Collected material:
[start]
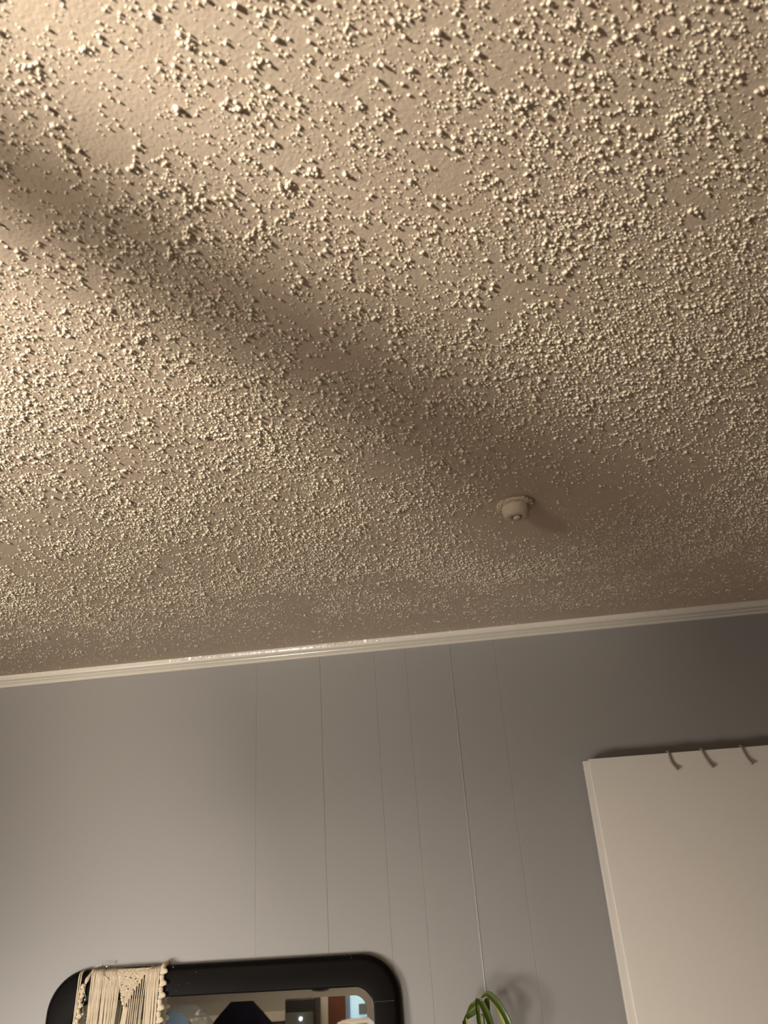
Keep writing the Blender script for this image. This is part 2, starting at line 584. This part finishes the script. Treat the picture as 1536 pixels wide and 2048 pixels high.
# ------------------------------------------------------------------ mirror (leaning back 3 degrees)
TILT = R(3)
UPV = Vector((0, math.sin(TILT), math.cos(TILT)))
NRM = Vector((0, -math.cos(TILT), math.sin(TILT)))
MP0 = Vector((0, 2.405, 1.475))
def mp(a, b, c=0.0):
    """mirror plane coordinates: a along x, b up the mirror, c toward the room (0 = frame front)"""
    return MP0 + Vector((a, 0, 0)) + UPV * b + NRM * c

def rrect(x0, x1, z0, z1, rt, rb, shear=0.0, n=14):
    pts = []
    for cx, cz, rr, a0 in ((x1 - rt, z1 - rt, rt, 0), (x0 + rt, z1 - rt, rt, 90), (x0 + rb, z0 + rb, rb, 180), (x1 - rb, z0 + rb, rb, 270)):
        for k in range(n + 1):
            a = R(a0 + 90 * k / n)
            x = cx + rr * math.cos(a)
            z = cz + rr * math.sin(a)
            pts.append((x, z + shear * (x - x0)))
    return pts

mir = empty('wall_mirror', (-.79, 2.385, TOPZ), 'wide dresser mirror in a black frame with rounded corners, leaning on the grey wall', 'mirror')
OX0, OX1, OZ1, OZ0 = -1.290, -0.290, 0.055, -0.672
IX0, IX1, IZ1, IZ0 = -1.212, -0.352, -0.012, -0.600
SH = -.006
def ring_mesh(loops):
    bm = bmesh.new()
    L = [[bm.verts.new(p) for p in lp] for lp in loops]
    n = len(L[0])
    for a, b in zip(L, L[1:]):
        for k in range(n):
            bm.faces.new((a[k], a[(k + 1) % n], b[(k + 1) % n], b[k]))
    return bm
def loop(ox, c, x0=OX0, x1=OX1, z0=OZ0, z1=OZ1, rt=.098, rb=.03):
    return [mp(x, z, c) for x, z in rrect(x0 + ox, x1 - ox, z0 + (ox if z0 == OZ0 else ox), z1 - ox, max(rt - ox, .004), max(rb - ox, .004), SH)]
def iloop(ox, c):   # ox grows outward from the opening
    return [mp(x, z, c) for x, z in rrect(IX0 - ox, IX1 + ox, IZ0 - ox, IZ1 + ox, .050 + ox, .02 + ox, SH)]
# front face with softened outer edge, thicker back tray
TH = .026
loops = [loop(.004, -TH), loop(-.0105, -TH + .001), loop(-.0115, -TH + .006), loop(-.0085, -.010), loop(-.002, -.003), loop(.002, -.0006), loop(.006, 0),
         iloop(.006, 0), iloop(.002, -.0006), iloop(0, -.003), iloop(0, -.0115)]
fr = obj('frame', ring_mesh(loops), M_frame, mir, smooth=True)
# mitre joint lines: thin dark recess strips on the stiles
for xa, xb in ((IX1 + .004, OX1 - .004),):
    bm = bmesh.new()
    vs = [bm.verts.new(mp(x, z, c)) for x, z, c in ((xa, -.054, .0003), (xb, -.054, .0003), (xb, -.0528, .0003), (xa, -.0528, .0003))]
    bm.faces.new(vs)
    r_ = bmesh.ops.extrude_face_region(bm, geom=bm.faces[:])
    for e in r_['geom']:
        if isinstance(e, bmesh.types.BMVert): e.co -= NRM * .0008
    obj('frame_joint', bm, M_dres, fr)
# backing board
bm = bmesh.new()
a = [bm.verts.new(p) for p in iloop(.035, -TH + .0005)]
b = [bm.verts.new(p) for p in iloop(.035, -TH + .0035)]
bm.faces.new(a)
bm.faces.new(b)
for k in range(len(a)):
    k2 = (k + 1) % len(a)
    bm.faces.new((a[k], a[k2], b[k2], b[k]))
obj('backing_board', bm, M_dres, mir)
# glass: flat centre with a ground bevel round it
BW = .020
bm = bmesh.new()
def gl(ox, c):
    return [bm.verts.new(mp(x, z, c)) for x, z in rrect(IX0 + ox, IX1 - ox, IZ0 + ox, IZ1 - ox, max(.055 - ox, .005), max(.03 - ox, .005), SH)]
L0 = gl(-.006, -.0145)
L1 = gl(0.0, -.0127)
L2 = gl(BW, -.0113)
LB = gl(-.006, -.0165)
n = len(L0)
for A_, B_ in ((L0, L1), (L1, L2), (LB, L0)):
    for k in range(n):
        bm.faces.new((A_[k], A_[(k + 1) % n], B_[(k + 1) % n], B_[k]))
bm.faces.new(L2)
bm.faces.new(LB[::-1])
obj('bevelled_glass', bm, M_mirror, mir)

# ------------------------------------------------------------------ macrame draped over the mirror's top left
mac = empty('macrame_hanging', tuple(mp(-1.06, -.1, .006)), 'cream cotton macrame hanging draped over the mirror top', 'macrame')
def topv(a):
    return OZ1 + SH * (a - OX0)
def cord_path(a0, a1, vtop=None, wob=.0012, start=None, vbot=-.30, c0=.0045):
    """a cord that comes over the frame's top edge (or starts on the front) and hangs down the front"""
    ph = random.uniform(0, 6)
    pts = []
    if start is None:
        t = topv(a0)
        # left rounded corner is lower
        if a0 < OX0 + .098:
            t = OZ1 - .098 + math.sqrt(max(.098 ** 2 - (OX0 + .098 - a0) ** 2, 0))
        jt = random.uniform(-.001, .0015)
        pts += [mp(a0, t - .03, -TH - .004), mp(a0, t + .000, -TH - .004), mp(a0, t + .0075 + jt, -TH + .004), mp(a0, t + .0085 + jt, -.012), mp(a0, t + .0045 + jt, -.001), mp(a0, t - .004, c0 - .0008)]
        v0 = t - .012
    else:
        v0 = start
    n = 9
    for i in range(n):
        s = i / (n - 1)
        v = v0 + (vbot - v0) * s
        a = a0 + (a1 - a0) * min(1, s * 2.2) + wob * math.sin(ph + 5 * s) * min(1, s * 4)
        pts.append(mp(a, v, c0 + .0006 * math.sin(ph + 9 * s)))
    return catmull(pts, 4)
def cord(a0, a1, rad=.0023, **k):
    bm = bmesh.new()
    p = cord_path(a0, a1, **k)
    add_tube(bm, p, [rad * (1 + .08 * math.sin(i * 1.9)) for i in range(len(p))], 7)
    return obj('cord', bm, M_cord, mac, smooth=True)
# left group
a = -1.166
while a < -1.079:
    if abs(a + 1.1375) > .0018:
        cord(a, a - .002 - .008 * max(0, (a + 1.10) / .02) + random.uniform(-.0015, .0015), rad=random.uniform(.0019, .0026), c0=.0035 + random.uniform(0, .0018))
    a += random.uniform(.0040, .0050)
# right group
a = -1.001
while a < -.963:
    cord(a, a + random.uniform(-.002, .0005), rad=random.uniform(.0019, .0025), c0=.0035 + random.uniform(0, .0018))
    a += random.uniform(.0040, .0048)
# centre cords leaving the slanted lower edges of the knotted panel
PA0, PA1, PV = -1.087, -.9985, -.020     # panel left, right, tip height
for i in range(9):
    s = i / 8
    a0 = -1.058 + (.054) * s
    st = -.016 + (.066) * s
    cord(a0, a0 - .003 - .006 * s, start=st, rad=.0016, wob=.0016, c0=.0042)
# loose flat band going down-left from the tip
for i in range(4):
    cord(-1.061 + i * .0035, -1.076 + i * .0036, start=-.030, rad=.0024, c0=.0055)

# knotted panel: rows of knots in a tapering triangle, coming over the top edge
bm = bmesh.new()
row = 0
v = topv(-1.04) + .006
while v > -.026:
    t = (topv(-1.04) - v) / (topv(-1.04) + .026)
    t = min(max(t, 0), 1)
    aL = PA0 + .022 * t ** 1.2
    aR = PA1 - .062 * t ** .9
    a = aL + (.0021 if row % 2 else 0)
    while a <= aR + .001:
        hole = ((row * 7 + int((a - aL) * 900) * 3) % 23 == 0) and .1 < t < .8
        if not hole:
            s = random.uniform(.85, 1.15)
            mm = Matrix.Translation(mp(a + random.uniform(-.0004, .0004), v, .0045 + random.uniform(-.0004, .0006) - max(0, (v - topv(a) + .002)) * .6)) @ Matrix.Rotation(random.choice((-1, 1)) * R(40), 4, 'Y') @ Matrix.Diagonal((.0030 * s, .0024, .0021 * s, 1))
            bmesh.ops.create_icosphere(bm, subdivisions=2, radius=1, matrix=mm)
        a += .0040
    v -= .0033
    row += 1
# part lying over the top edge
for r_ in range(8):
    c = -.002 - r_ * .0034
    for k in range(22):
        a = PA0 + .002 + k * .0041 + (.002 if r_ % 2 else 0)
        mm = Matrix.Translation(mp(a, topv(a) + .0065 + random.uniform(-.0006, .0010), c)) @ Matrix.Diagonal((.0030, .0024, .0024, 1))
        bmesh.ops.create_icosphere(bm, subdivisions=1, radius=1, matrix=mm)
obj('knotted_panel', bm, M_cord, mac, smooth=True)
# small knots below the tip
bm = bmesh.new()
for i, (da, dv, s) in enumerate(((-1.068, -.012, 1.3), (-1.064, -.021, 1.4), (-1.060, -.031, 1.3), (-1.058, -.041, 1.1), (-1.071, -.006, .9))):
    mm = Matrix.Translation(mp(da, dv, .0055)) @ Matrix.Diagonal((.0038 * s, .0030 * s, .0042 * s, 1))
    bmesh.ops.create_icosphere(bm, subdivisions=2, radius=1, matrix=mm)
obj('tip_knot', bm, M_cord, mac, smooth=True)

# scalloped braided edges
def braid(a_top, a_bot, width, pitch, v_top, side, over=True, phase=0.0):
    bm = bmesh.new()
    v = v_top
    i = 0
    path = []
    while v > -.30:
        s = (v_top - v) / (v_top + .30)
        a = a_top + (a_bot - a_top) * min(1, s * 2.5)
        bulge = .35 + .65 * abs(math.sin(math.pi * ((v_top - v) / pitch + phase)))
        path.append((a + side * width * .28 * bulge, v, bulge))
        v -= pitch / 9
    # square knots: a plump bead of two crossing strands per pitch
    L_ = v_top + .30
    nk = int(L_ / (pitch * .5))
    for q in range(nk):
        v = v_top - .004 - q * pitch * .5
        s_ = (v_top - v) / L_
        a = a_top + (a_bot - a_top) * min(1, s_ * 2.5)
        big = q % 2 == 0
        off = side * width * (.42 if big else .02)
        w_ = width * (.60 if big else .44)
        for sg in (-1, 1):
            mm = Matrix.Translation(mp(a + off * (1 if sg > 0 else .3), v + sg * pitch * .07, .0075 + .0012 * sg)) @ Matrix.Rotation(sg * R(22), 4, 'Y') @ Matrix.Diagonal((w_ * .92, .0055, pitch * .24, 1))
            bmesh.ops.create_icosphere(bm, subdivisions=2, radius=1, matrix=mm)
    core = [mp(a_top + (a_bot - a_top) * min(1, 2.5 * i / 20), v_top - L_ * i / 20, .0055) for i in range(21)]
    add_tube(bm, core, [width * .32] * 21, 8)
    if over:
        a = a_top
        pts = catmull([mp(a, v_top - .02, -TH - .006), mp(a, v_top + .008, -TH - .002), mp(a, v_top + .0125, -.012), mp(a, v_top + .006, .001), mp(a, v_top - .008, .0055)], 5)
        add_tube(bm, pts, [width * .42] * len(pts), 9)
    return obj('braided_edge', bm, M_cord, mac, smooth=True)
braid(-.9545, -.9585, .0180, .0290, topv(-.95) + .001, 1)
braid(-1.191, -1.198, .0125, .0235, .030, 1, over=False)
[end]
Given exercise:
Copy every line of the listing containing the string "wide".

Exercise output:
Keep writing the Blender script for this image. This is part 2, starting at line 584. This part finishes the script. Treat the picture as 1536 pixels wide and 2048 pixels high.
mir = empty('wall_mirror', (-.79, 2.385, TOPZ), 'wide dresser mirror in a black frame with rounded corners, leaning on the grey wall', 'mirror')